Work required: Using the records that appear below, write out exactly the lines from the one with "Continue the Blender Python script for this scene: part 5, from" through the one with "-.3)-.12*(q_[:, 2] < -.4))", keeping both end lines.

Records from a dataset
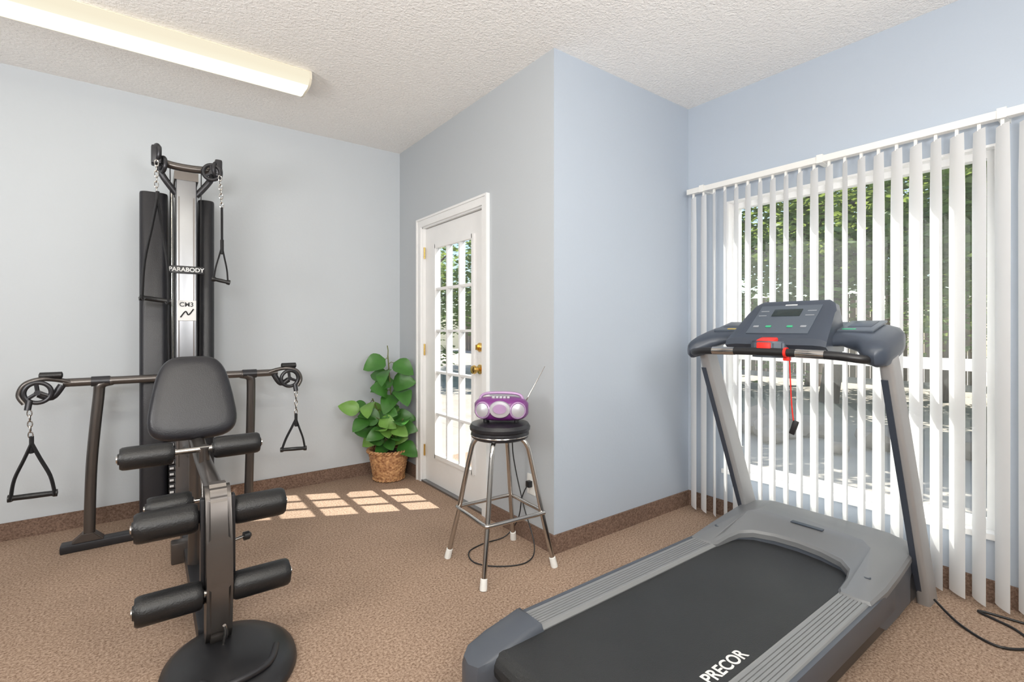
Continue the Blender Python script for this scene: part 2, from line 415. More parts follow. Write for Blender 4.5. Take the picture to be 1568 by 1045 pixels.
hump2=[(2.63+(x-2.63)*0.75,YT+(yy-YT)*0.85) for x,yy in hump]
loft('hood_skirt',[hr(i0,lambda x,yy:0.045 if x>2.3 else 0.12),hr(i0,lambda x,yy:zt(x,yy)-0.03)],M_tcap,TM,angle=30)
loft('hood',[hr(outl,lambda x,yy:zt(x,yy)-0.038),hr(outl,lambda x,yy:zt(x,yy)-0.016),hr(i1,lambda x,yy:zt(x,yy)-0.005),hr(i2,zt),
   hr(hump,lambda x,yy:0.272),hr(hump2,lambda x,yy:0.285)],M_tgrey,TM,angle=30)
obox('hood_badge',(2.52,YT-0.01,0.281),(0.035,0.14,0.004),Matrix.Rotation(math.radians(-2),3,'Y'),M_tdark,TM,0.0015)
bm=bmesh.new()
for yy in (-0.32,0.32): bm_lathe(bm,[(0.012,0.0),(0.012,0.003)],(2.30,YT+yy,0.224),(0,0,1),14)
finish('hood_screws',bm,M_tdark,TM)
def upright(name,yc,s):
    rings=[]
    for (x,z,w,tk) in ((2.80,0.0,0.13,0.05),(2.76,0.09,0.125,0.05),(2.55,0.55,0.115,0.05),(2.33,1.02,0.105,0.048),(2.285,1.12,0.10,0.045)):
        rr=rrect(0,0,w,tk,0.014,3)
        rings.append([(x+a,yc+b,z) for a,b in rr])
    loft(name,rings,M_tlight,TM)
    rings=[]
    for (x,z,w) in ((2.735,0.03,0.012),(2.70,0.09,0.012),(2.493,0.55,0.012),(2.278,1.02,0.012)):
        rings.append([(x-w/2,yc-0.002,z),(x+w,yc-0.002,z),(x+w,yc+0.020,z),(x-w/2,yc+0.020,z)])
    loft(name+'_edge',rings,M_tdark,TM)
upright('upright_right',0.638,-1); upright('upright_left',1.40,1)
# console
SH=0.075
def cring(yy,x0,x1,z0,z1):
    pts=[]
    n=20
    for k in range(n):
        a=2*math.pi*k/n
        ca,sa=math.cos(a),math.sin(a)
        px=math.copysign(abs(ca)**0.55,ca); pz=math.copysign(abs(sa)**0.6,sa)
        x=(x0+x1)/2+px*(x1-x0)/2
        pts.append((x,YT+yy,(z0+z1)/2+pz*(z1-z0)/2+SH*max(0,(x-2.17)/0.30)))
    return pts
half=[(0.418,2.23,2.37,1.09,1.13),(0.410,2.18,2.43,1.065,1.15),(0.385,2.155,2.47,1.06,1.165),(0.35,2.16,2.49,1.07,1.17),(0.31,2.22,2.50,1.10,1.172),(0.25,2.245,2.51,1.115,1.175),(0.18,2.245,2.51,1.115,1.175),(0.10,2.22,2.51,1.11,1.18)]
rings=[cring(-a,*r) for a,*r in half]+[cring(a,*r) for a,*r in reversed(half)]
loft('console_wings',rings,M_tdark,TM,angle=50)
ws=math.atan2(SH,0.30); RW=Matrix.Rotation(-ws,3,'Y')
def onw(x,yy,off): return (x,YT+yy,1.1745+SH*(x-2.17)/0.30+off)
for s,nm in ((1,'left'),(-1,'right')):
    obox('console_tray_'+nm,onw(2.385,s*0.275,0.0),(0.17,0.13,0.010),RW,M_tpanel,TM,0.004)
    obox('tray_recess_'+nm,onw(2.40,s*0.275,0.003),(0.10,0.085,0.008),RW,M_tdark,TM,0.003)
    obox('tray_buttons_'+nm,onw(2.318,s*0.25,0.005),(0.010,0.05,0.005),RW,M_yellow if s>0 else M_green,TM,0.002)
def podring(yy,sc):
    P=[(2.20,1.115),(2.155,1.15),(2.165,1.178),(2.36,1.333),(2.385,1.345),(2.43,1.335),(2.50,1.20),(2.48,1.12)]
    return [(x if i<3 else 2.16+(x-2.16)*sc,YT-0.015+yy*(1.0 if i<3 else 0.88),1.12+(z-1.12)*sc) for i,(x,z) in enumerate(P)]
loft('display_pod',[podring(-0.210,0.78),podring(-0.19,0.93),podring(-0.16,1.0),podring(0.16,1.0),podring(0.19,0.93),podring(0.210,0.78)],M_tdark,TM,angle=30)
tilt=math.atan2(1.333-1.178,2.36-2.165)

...

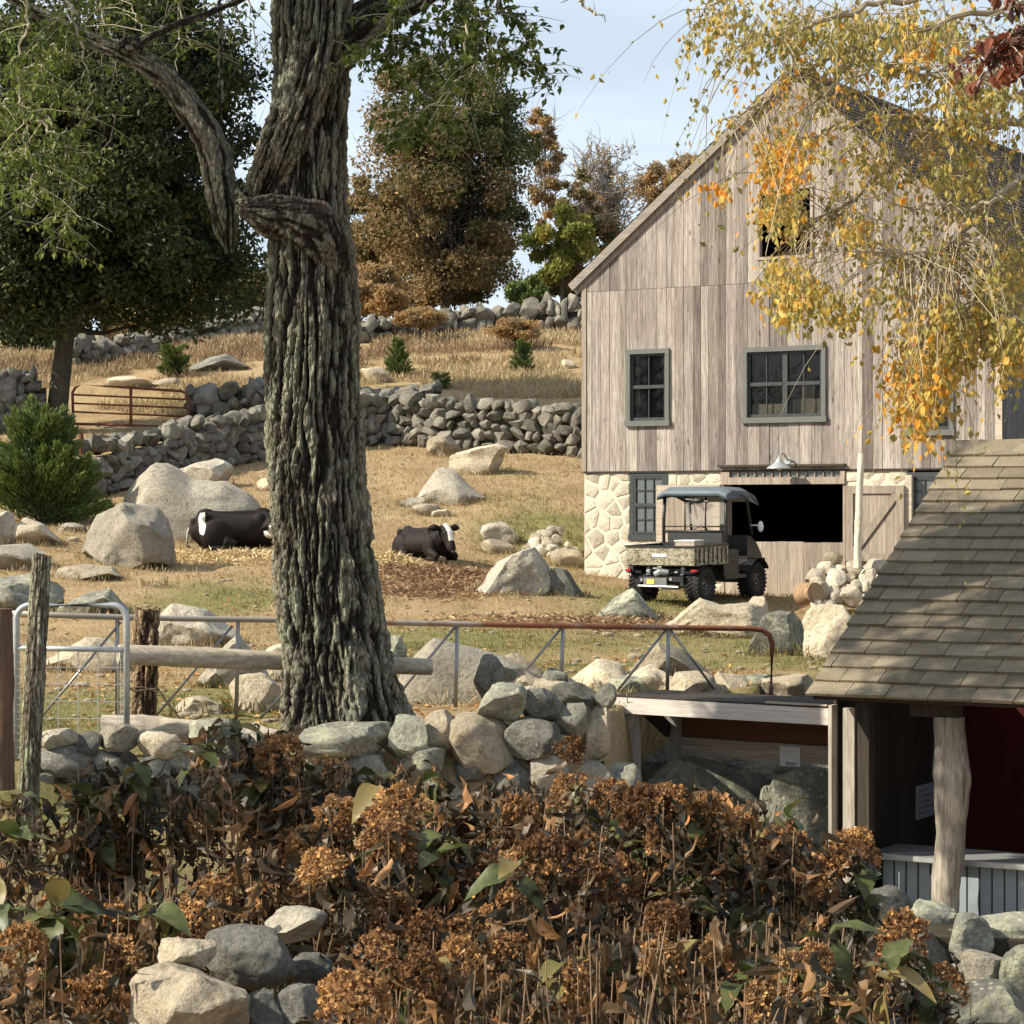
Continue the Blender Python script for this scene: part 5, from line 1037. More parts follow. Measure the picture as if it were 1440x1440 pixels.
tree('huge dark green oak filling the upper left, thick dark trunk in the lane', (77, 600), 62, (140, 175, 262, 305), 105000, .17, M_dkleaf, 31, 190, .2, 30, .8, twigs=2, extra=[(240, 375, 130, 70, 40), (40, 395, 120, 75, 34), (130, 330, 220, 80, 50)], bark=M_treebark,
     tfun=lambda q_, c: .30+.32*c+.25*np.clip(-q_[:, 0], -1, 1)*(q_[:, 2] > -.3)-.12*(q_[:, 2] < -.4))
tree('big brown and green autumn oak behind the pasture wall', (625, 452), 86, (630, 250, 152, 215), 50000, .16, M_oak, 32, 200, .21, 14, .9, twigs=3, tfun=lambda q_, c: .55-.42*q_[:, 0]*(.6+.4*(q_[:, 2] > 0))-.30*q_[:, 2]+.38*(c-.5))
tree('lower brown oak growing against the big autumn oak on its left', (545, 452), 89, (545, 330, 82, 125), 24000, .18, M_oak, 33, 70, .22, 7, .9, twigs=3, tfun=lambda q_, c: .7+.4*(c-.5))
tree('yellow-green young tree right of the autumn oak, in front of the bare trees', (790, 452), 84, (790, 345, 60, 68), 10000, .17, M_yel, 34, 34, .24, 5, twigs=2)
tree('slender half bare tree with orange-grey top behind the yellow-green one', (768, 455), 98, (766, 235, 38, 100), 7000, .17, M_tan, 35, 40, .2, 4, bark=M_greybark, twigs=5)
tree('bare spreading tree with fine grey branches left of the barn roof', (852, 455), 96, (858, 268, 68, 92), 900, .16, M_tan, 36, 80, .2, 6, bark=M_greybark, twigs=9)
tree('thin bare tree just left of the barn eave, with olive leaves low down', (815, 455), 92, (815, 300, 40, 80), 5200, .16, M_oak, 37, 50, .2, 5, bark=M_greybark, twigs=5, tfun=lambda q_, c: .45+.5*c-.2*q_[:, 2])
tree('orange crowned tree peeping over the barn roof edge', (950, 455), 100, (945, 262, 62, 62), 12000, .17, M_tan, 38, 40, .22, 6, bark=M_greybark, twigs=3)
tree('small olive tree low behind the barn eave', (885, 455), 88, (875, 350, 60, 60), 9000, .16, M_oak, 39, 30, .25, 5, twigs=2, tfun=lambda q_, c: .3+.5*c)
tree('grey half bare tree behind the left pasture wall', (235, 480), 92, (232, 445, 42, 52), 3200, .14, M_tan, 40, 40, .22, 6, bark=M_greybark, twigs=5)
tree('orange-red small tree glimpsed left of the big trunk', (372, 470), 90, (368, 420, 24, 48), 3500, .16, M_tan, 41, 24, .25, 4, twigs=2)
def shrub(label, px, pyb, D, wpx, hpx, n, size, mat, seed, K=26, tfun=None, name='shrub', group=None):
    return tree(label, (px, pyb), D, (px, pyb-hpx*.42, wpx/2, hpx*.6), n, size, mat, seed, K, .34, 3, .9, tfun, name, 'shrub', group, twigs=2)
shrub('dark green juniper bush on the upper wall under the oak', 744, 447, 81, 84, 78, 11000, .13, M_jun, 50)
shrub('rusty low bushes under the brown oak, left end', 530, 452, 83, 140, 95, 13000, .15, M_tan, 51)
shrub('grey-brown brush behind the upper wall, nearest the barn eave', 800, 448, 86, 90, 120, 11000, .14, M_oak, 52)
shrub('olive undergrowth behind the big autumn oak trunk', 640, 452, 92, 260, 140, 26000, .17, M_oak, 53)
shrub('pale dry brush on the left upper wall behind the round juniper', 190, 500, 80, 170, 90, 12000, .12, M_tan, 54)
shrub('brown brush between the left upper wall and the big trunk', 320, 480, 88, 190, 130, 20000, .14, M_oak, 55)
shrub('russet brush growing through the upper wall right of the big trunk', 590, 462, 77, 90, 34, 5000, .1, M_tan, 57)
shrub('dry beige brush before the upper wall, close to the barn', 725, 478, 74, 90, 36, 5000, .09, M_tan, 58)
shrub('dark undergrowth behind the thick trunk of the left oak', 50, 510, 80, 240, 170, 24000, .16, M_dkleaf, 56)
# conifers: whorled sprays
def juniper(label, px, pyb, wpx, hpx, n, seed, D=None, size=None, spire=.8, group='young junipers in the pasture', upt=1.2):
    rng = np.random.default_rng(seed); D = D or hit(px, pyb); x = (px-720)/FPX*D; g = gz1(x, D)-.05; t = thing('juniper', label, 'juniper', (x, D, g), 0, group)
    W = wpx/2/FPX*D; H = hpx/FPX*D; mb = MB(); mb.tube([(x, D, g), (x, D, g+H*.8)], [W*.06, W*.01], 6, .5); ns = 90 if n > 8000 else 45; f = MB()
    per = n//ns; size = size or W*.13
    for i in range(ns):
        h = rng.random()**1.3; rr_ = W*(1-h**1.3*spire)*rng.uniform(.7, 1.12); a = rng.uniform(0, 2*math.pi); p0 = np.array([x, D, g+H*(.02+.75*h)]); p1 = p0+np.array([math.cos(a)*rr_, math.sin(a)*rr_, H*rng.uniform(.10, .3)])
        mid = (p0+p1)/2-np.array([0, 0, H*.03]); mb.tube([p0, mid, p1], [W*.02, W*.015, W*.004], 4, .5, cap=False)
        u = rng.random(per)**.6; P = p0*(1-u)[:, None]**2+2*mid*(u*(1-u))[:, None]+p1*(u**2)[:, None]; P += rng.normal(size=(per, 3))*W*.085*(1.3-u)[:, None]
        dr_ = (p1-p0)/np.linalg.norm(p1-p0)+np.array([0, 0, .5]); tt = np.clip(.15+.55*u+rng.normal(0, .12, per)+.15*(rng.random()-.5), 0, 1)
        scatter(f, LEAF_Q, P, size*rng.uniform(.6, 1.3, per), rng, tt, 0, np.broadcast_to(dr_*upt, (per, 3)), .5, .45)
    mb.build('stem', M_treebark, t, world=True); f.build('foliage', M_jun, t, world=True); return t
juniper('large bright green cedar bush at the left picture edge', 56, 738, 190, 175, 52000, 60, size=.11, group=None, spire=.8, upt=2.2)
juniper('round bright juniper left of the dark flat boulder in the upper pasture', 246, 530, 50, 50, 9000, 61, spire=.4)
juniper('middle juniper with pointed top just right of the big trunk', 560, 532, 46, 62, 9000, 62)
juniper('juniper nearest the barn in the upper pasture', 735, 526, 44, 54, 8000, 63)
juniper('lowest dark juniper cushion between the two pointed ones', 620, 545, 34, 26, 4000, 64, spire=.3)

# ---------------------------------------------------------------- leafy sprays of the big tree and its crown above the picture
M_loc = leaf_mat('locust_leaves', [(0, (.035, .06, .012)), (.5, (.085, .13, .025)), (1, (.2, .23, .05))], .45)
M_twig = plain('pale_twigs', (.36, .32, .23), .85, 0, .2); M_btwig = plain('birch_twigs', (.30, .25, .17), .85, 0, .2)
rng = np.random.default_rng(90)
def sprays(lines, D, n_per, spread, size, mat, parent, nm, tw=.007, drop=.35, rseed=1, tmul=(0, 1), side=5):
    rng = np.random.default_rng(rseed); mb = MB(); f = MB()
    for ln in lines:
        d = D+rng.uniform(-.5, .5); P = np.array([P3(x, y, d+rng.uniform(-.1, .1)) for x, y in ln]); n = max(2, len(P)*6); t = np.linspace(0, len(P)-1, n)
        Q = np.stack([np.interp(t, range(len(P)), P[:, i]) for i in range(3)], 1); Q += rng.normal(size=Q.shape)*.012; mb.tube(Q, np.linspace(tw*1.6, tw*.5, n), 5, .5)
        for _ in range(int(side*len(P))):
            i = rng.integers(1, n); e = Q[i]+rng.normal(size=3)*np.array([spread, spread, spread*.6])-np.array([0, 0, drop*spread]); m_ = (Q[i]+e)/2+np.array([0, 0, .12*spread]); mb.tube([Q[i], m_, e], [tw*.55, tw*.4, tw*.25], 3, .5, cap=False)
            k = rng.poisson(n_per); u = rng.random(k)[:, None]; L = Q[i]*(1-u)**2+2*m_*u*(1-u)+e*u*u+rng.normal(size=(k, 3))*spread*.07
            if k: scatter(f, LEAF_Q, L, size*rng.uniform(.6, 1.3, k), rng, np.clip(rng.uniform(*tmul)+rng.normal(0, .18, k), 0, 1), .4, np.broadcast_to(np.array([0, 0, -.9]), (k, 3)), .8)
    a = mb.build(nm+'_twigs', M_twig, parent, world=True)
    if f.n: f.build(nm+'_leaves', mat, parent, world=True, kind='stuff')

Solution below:
Continue the Blender Python script for this scene: part 5, from line 1037. More parts follow. Measure the picture as if it were 1440x1440 pixels.
tree('huge dark green oak filling the upper left, thick dark trunk in the lane', (77, 600), 62, (140, 175, 262, 305), 105000, .17, M_dkleaf, 31, 190, .2, 30, .8, twigs=2, extra=[(240, 375, 130, 70, 40), (40, 395, 120, 75, 34), (130, 330, 220, 80, 50)], bark=M_treebark,
     tfun=lambda q_, c: .30+.32*c+.25*np.clip(-q_[:, 0], -1, 1)*(q_[:, 2] > -.3)-.12*(q_[:, 2] < -.4))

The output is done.